Admittedly, it's a big change. My seasons this year have been all messed up (Jan-Feb = winter, Feb-May = late summer to fall, June-August = Summer) and I never even experienced springtime, but somehow that kind of change is easier. The changing of seasons, airport terminals, in and out of clothes that live in a suitcase - those kinds of changes I can process. Having a "real job", an address, a boyfriend on a tourist visa and a dwindling bank account... those are the pieces of "real life" that I'm having to come to terms with. 

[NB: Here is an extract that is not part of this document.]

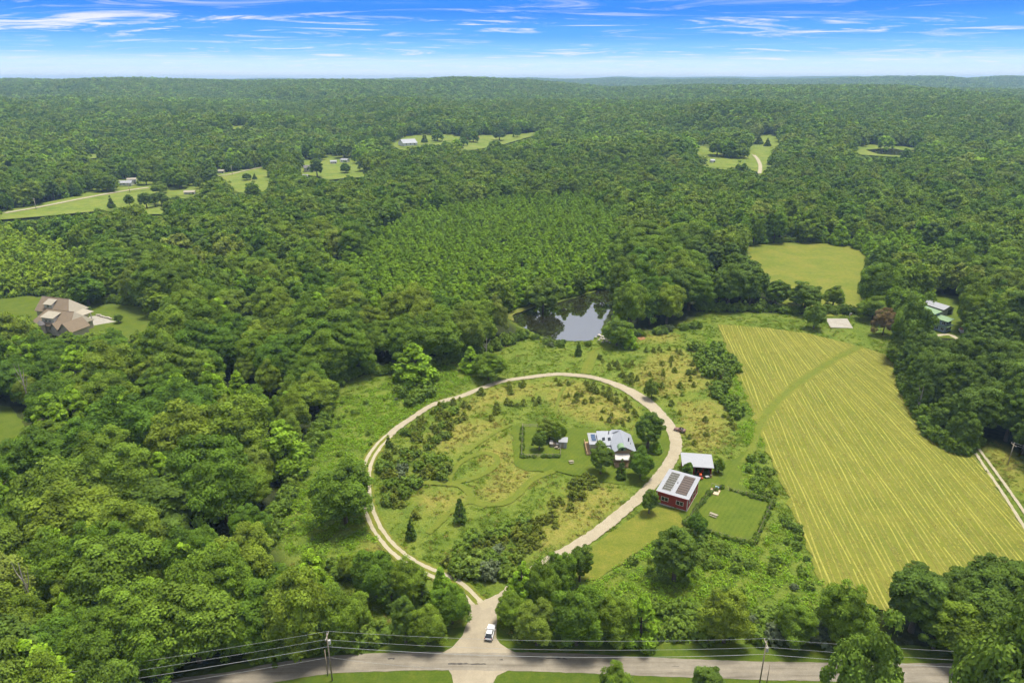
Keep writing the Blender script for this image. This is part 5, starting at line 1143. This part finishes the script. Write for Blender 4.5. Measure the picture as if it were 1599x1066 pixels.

And that being said, the beautiful thing about life is that it's complex. There's a learning curve in this city, and in this mid-20s life phase. You have to hit certain walls before you can skillfully climb over them... and even being exhausted, I'm smiling. I'm smiling because I realize where I am: my office right now is an empty bookshelf in the nearly empty living room of a sunny Victorian house that is my house. The fresh food in the refrigerator is from across the street, and I don't have to wait in line for it, or eat it out of a plastic container. My neighborhood reminds me of back in Salamanca; finding running paths through the city, using another language in daily conversation, seeing mural art and grafitti, smelling fresh bread, fish, and fruit. 

This new phase is an adventure; and overwhelming as it begins, it's a challenge that's welcome - and needed. Sometimes change means throwing your stability out the window and buying a cross-continental plane ticket. But for me, it's the opposite - change is finding stability in a time when everything is uncertain. It's making roots, even just little ones, that will ground me enough to move forward. No promises that I will stop browsing skyscanner for plane tickets ;) but for now, this is exactly where I want to be.